In any case, a "Funeral for Analog TV" will take place as originally planned at 7pm next Tuesday at the Berkeley Art Museum. Somber attire is encouraged, and all are invited to bring their analog televisions to be recycled courtesy of the Alameda County Computer Resource Center. The first 40 TVs will be accepted and used as an integral part of the service. Several luminaries will take part in the ritual. Stanford professor and high-tech pundit-essayist extraordinaire Paul Saffo will give a lecture on the history and future of broadcast media. If you arrive late and/or the theater fills up, the overflow will be served by a TV broadcast to the lobby of the place. Legendary science fiction author Bruce Sterling will deliver the eulogy via exclusive live television telecast.
Now, it must be mentioned that Sterling was the character who originally founded the Dead Media Project back in the mid-1990s. At that time, "multimedia," "information superhighway" and "virtual reality" spewed out from behind every corner. All of a sudden, your whole life could fit into a "CD-ROM"—another newly hyped technology that flew off the shelves at Fry's before you could even drive over there.
The academics ratcheted up the discourse on "new media theory" and updated their course syllabuses accordingly. The wired world was again ready to embrace "new media," whatever that was, so Sterling, being a garage aficionado of forgotten technology, penned the Dead Media Manifesto and subsequently launched the Dead Media Project, a cantankerous taxonomy of long-gone media technologies, like, you know, C.X. Thomas de Colmar's Arithmometer or Eadweard Muybridge's Zoopraxiscope. You remember those, don't you? Of course.
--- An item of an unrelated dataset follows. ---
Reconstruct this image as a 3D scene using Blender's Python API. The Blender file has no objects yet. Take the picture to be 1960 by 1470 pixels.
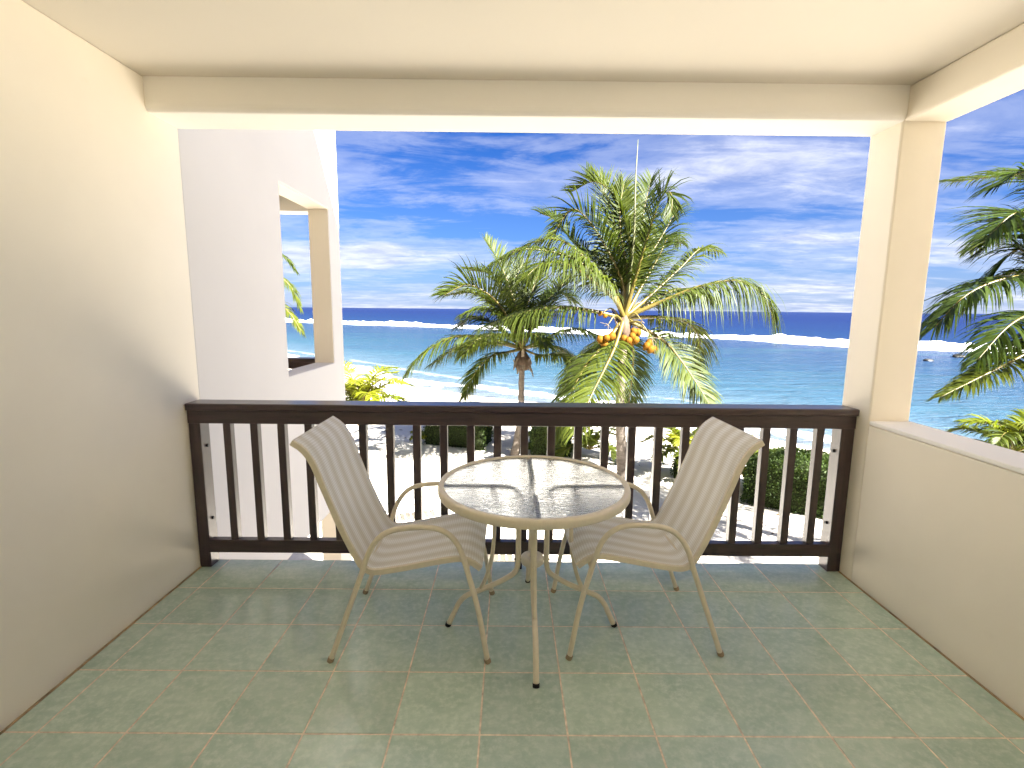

In the manifesto, Sterling called for someone to write a book about it all. "What we need is a somber, thoughtful, thorough, hype-free, even lugubrious book that honors the dead and resuscitates the spiritual ancestors of today's mediated frenzy," he wrote, "a book to give its readership a deeper, paleontological perspective right in the dizzy midst of the digital revolution. We need a book about the failures of media, the collapses of media, the supercessions of media, the strangulations of media, a book detailing all the freakish and hideous media mistakes that we should know enough now not to repeat, a book about media that have died on the barbed wire of technological advance, media that didn't make it, martyred media, dead media."
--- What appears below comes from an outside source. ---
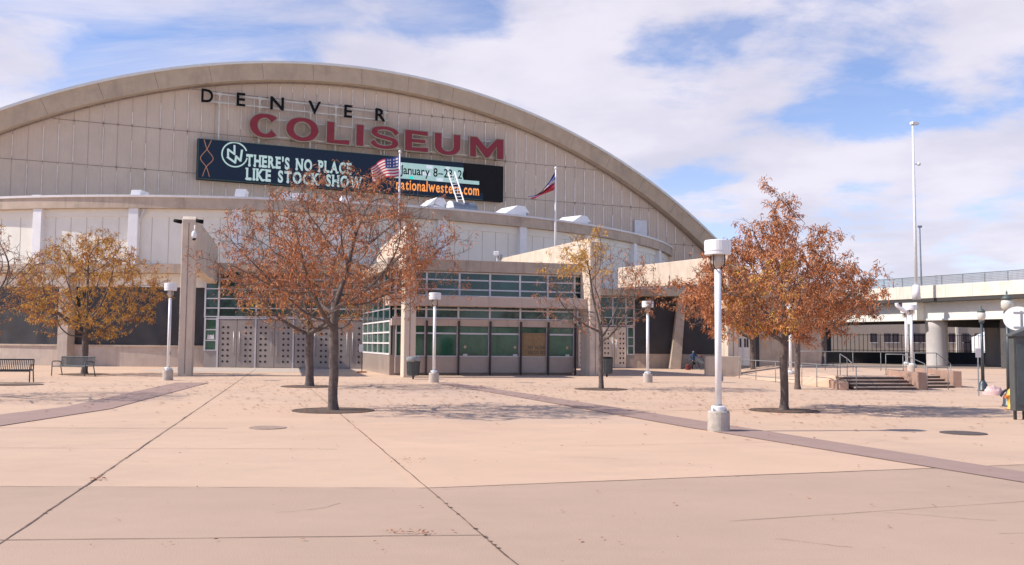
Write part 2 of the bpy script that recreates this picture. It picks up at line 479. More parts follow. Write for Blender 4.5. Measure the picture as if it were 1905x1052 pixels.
def dup(root, loc, rotz=None, label=None, scale=None, parent=None, group=None):
    c = root.copy(); COL.objects.link(c)
    if parent is not None: c.parent = parent
    else:
        c.location = loc
        if rotz is not None: c.rotation_euler = (0, 0, rotz)
        if scale: c.scale = scale
    if label: c['label'] = label
    if group: c['group'] = group
    for ch in list(root.children): dup(ch, None, parent=c)
    return c


def structure(o):
    o['kind'] = 'structure'; return o


# ------------------------------------------------------------------ ground
structure(MB().add([(-900, -60, 0), (900, -60, 0), (900, 1600, 0), (-900, 1600, 0)], [(0, 1, 2, 3)]).build('ground', 'asphalt'))
structure(MB().add([(-70, -12, .004), (60, -12, .004), (60, 72, .004), (-70, 72, .004)], [(0, 1, 2, 3)]).build('plaza_pavement', 'plaza'))


def flat(pts, z):
    return [(p[0], p[1], z) for p in pts]


structure(MB().add(flat([(-70, -11.9), (59, -11.9), (59, 29), (7.04, 13.02), (-0.94, 10.46), (-5.53, 10.32), (-70, 8)], .008), [tuple(range(7))]).build('front_pavement', 'plaza_near'))
mbp = MB()
for q_ in ([(-.94, 10.46), (7.04, 13.02), (4.0, 19.6), (-3.3, 19.2)], [(-5.3, 10.4), (-.98, 10.46), (-3.35, 19.2), (-6.9, 18.6)]):
    pass
structure(MB().add(flat([(-3.25, 19.0), (-1.02, 10.47), (7.0, 13.03), (4.55, 18.3), (3.3, 18.1), (2.9, 19.1)][::-1], .007), [tuple(range(6))]).build('pavement_slab', 'plaza_bright'))
structure(MB().add(flat([(-3.25, 19.0), (2.9, 19.1), (.4, 27.8), (-1.6, 33), (-6.6, 33)][::-1], .007), [tuple(range(5))]).build('pavement_slab', 'plaza_mid'))
structure(MB().add(flat([(-19.5, 49.6), (-9.3, 49.6), (-8.4, 57.4), (-19.5, 57.4)], .008), [(0, 1, 2, 3)]).build('entry_pavement', 'conc_lt'))


def strip(mb, pts, w, z):
    for a, b in zip(pts[:-1], pts[1:]):
        a, b = Vector(a), Vector(b); d = (b - a).normalized(); n = Vector((-d.y, d.x)) * w / 2
        mb.add(flat([a - n, b - n, b + n, a + n], z), [(0, 1, 2, 3)])


mb = MB()
rj = random.Random(2)


def wobble(pts, w, z, step=0.35):
    for a, b in zip(pts[:-1], pts[1:]):
        a, b = Vector(a), Vector(b); n = max(2, int((b - a).length / step)); d = (b - a).normalized(); nn = Vector((-d.y, d.x))
        Ls, Rs = [], []
        for i in range(n + 1):
            p = a.lerp(b, i / n) + nn * rj.uniform(-.006, .006); ww = w * rj.uniform(.6, 1.3) / 2
            Ls.append(p - nn * ww); Rs.append(p + nn * ww)
        k = len(Ls)
        mb.add(flat(Ls, z) + flat(Rs, z), [(i, i + 1, k + i + 1, k + i) for i in range(k - 1)])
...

People from all over the world contributed to the original project, the remains of which continue to rot away at: www.deadmedia.org. Analog TV will soon join that list, as one of the media that didn't make it. The program notes for the Berkeley wake include the following lugubrious comments: "Analog Television is survived by its wife, Digital Television , and its second cousin Internet Television. In a soap-operatic melodrama fit for TV itself, Congress has debated changing the official date for the switch to digital television; however this event will proceed on Feb. 17 because we prefer to bury a fresh corpse rather than wait for the walking dead to fall over."
To paraphrase Mark Twain, I will not attend the funeral, but consider this my letter of approval.